Today is the third birthday of the Seattle Review of Books. One of the originating tenets of the site was: new writing every day. Every day, over the past three years, this is what we've delivered. Every day, something new, for you to read. Read, and we hope, enjoy.
We've run 271 reviews in that time. We've paid 155 writers, journalists, poets, and illustrators to bring critique, news, poetry, and reports from all corners of the book world. Occasionally, we antagonize some local authority. Mostly, we just write about how much we love books, and the people who write them, make them, read them, and sell them.
Our regulars are a treat: the spiderific advice of Cienna Madrid, the amazing, sweet, and colorful paintings of Christine Marie Larsen, the obtuse and scintillating dreams of Aaron Bagley, the thoughtful and mesmerizing post-it-notes of Clare Johnson, and, of course, our three columnists: Daneet Steffens, who covers murder and mayhem in Criminal Fiction, Nisi Shawl, whose view of science fiction in the Future Alternative Past is the one we most want to live in, and Olivia Waite, who has brought romance to these pages, where shocking little was before (when she came, we swooned at first read) in Kissing Books.
And I'd be remiss if I didn't mention the incredible contribution our Associate Editor Dawn McCarra Bass brings to the site daily. You may (and should) read her Sunday Post, but there is far more behind the scenes where her fingerprints are not visible to the reader.
Our sponsorship program is better than ever. We sell out our run each year. Those sponsors help pay for everything you see here, the talent and words of everyone who we are lucky enough to publish. The best part? The sponsorships are good. Do you yourself a favor and click through each week. You'll be impressed (maybe so much that you'd like to sponsor us yourself?), and may find your next event or read.
What does it mean to run a critical review website in 2018? When Paul and I first started the site, we talked a lot about reviews in the days of GoodReads, Amazon, and other capsule sites. There are quick takes and aggregated stars that tell you how much, on average, a book was enjoyed.
But what does an aggregate review mean, really? It can't tell you what you will enjoy, because you are not an average, you are a person with distinct taste and style. You probably love something that many people don't love. Our taste is personal, intrinsic, and wonderfully obtuse.
A star rating culled from one hundred individual ratings can only tell you, en masse, what a bunch of consumers think. It's a perfect capitalist way of thinking about books: little market forces that have a commodifiable enjoyment rating.

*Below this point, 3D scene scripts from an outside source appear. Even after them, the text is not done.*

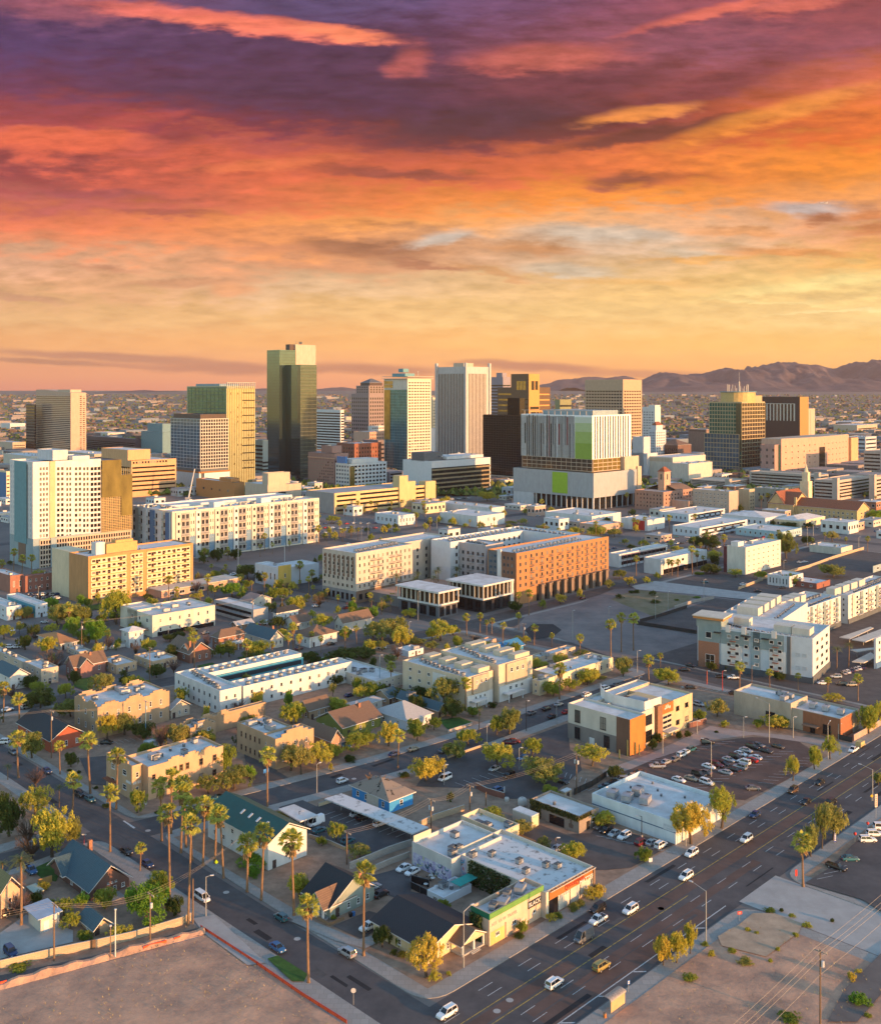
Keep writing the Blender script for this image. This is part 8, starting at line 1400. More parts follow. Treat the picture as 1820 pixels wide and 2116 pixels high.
def lamp(c,x,yb,yt,d=(2.4,0),m=None,post_only=False,base=False):
 p =G(c,x,yb);h =hgt(c,yb,yt,p);r =empty('street_lamp',p);mb =MB();mb.tube([(0,0,0),(0,0,h)],[.14,.09],7);link('pole',mb.mesh('pole',m or galv),r);dx,dy =d
 if base:mb =MB();mb.prism([(.3 * math.cos(i * .785),.3 * math.sin(i * .785)) for i in range(8)],0,.8);link('concrete_base',mb.mesh('base',concl),r)
 mb =MB();e =Vector((dx,dy,h + .08 * Vector(d).length * 3));mb.tube([(0,0,h - .1),e],[.08,.05],5);link('arm',mb.mesh('arm',m or galv),r)
 n =Vector((dx,dy,0)).normalized();s =Vector((-n.y,n.x,0)) * .17;mb =MB();a,b =e - n * .1,e + n * .75
 lo =[a - s,b - s,b + s,a + s];mb.prism([(v.x,v.y) for v in lo],e.z - .1,e.z + .08);link('lamp_head',mb.mesh('lamp_head',lgrey),r);AUTO.append((r,('black' if m is black else 'tall' if h > 9 else 'low') + ' lamp post','street lamp','street lamps'));return r
for c,L_ in dict(B5=[(1580,430,120,(1,.2))],B2=[(760,592,370,(.6,.6)),(625,850,730,(.6,0),black)],B3=[(640,412,245,(.5,0)),(65,532,375,(.5,0)),(1580,935,770,(-.8,0),black,False,True),(920,1082,935,(.4,0),brown)],B4=[(480,470,195,(-2.2,1)),(925,212,-95,(-3,3)),(728,172,8,(.5,0)),(1108,172,8,(.5,0)),(1375,332,62,(1.2,1.6)),(1455,182,60,(.4,0)),(285,1002,690,(1.5,1.2)),(1718,650,410,(-2.6,2)),(372,145,40,(.4,0)),(108,300,150,(.4,0))],B8=[(440,632,228,(-2.4,2.4))],B7=[(215,822,385,(1.6,1.6))],A6=[(335,892,762,(.8,0)),(730,472,340,(.8,.4)),(443,572,440,(.5,0)),(517,532,410,(.5,0)),(840,1002,882,(.8,0),redp),(1015,1002,850,(.6,0),brown),(748,962,882,(.5,0),redp),(345,962,918,(.5,0)),(593,1022,978,(.4,0)),(1105,282,240,(.4,0)),(1205,292,225,(.6,0)),(165,560,500,(.4,0))],A5=[(530,982,788,(.6,0),bsteel),(1580,1202,1060,(.5,.3)),(1167,1312,1198,(.5,0)),(1675,702,522,(.4,0)),(1400,1240,1060,(.5,0),black),(705,640,590,(.4,0)),(758,580,410,(.6,0))],A4=[(228,470,380,(.5,0)),(1000,700,630,(.5,0)),(570,1270,1140,(.4,0),brown)],A2=[(380,1215,1085,(.8,0)),(422,1260,1175,(.5,0)),(462,1232,1150,(.5,0)),(603,1212,1140,(.5,0)),(1318,1062,1008,(-1.5,0)),(1395,1092,1022,(2,0)),(870,1190,1118,(.5,0))],A3=[(462,1262,1212,(2,0)),(1380,1230,1160,(.6,0)),(1650,1310,1235,(.5,0)),(1345,1290,1180,(.6,0)),(360,1290,1240,(.4,0)),(425,1230,1180,(.4,0))]).items():
 for q in L_:lamp(c,*q)
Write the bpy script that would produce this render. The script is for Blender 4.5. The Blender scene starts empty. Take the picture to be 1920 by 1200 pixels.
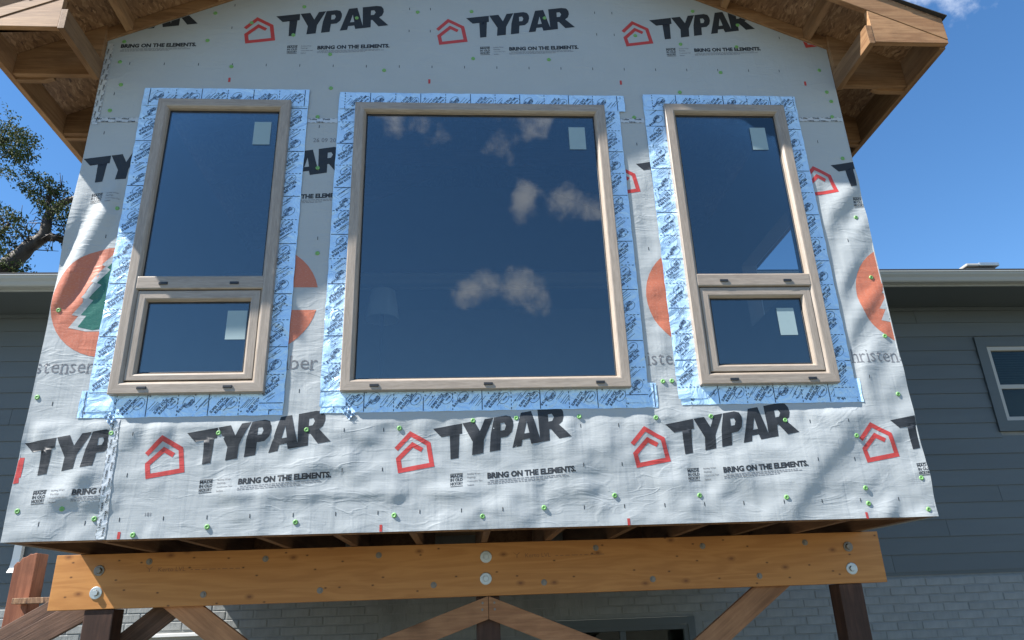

No one here denies that books are a business (and should be a business), but books are not widgets, sprockets, or dolls. They are one of the few products in the world that the form underplays the function. A flat of best-selling hardbacks at Costco looks soulless; the same book in your hand at night brings you a life other than your own. You cannot sum the joy of a well-turned sentence with three stars because the plotting was clunky. You cannot, in five stars, capture the sensation of your hands shaking when you close the last page of a book whose every moment was sublime.
A good review, on the other hand, can be read before one reads the book, and after. It is like re-reading a book through someone else's eyes. "Is good / Is bad" has nothing to do with it — what was the experience? How did it enthrall or disappoint the writer? How did it change them?
Over time, reading reviews from the same person or publication, you get to know their voice and their taste. You may not agree or feel that their flavor is your flavor, but you have a baseline and an understanding. You know when a reviewer you love reviews a book they love, that you should make the effort to seek it out.
One person, with a distinct voice, is an incredibly powerful thing. That's what we try to capture here. That's what our goal is. Are we reaching that goal? That's for you to decide. You can let us know.
One thing is certain: it is a privilege to be where we are sharing this with you. Thank you for reading — whether you've been here from day one reading the stellar interview with Nicola Griffith that launched us, or just joined us yesterday to read Paul's take on the latest issue of Wonder Woman. We are grateful for your attention — the one precious resource we each control exclusively — and we hope to earn it daily.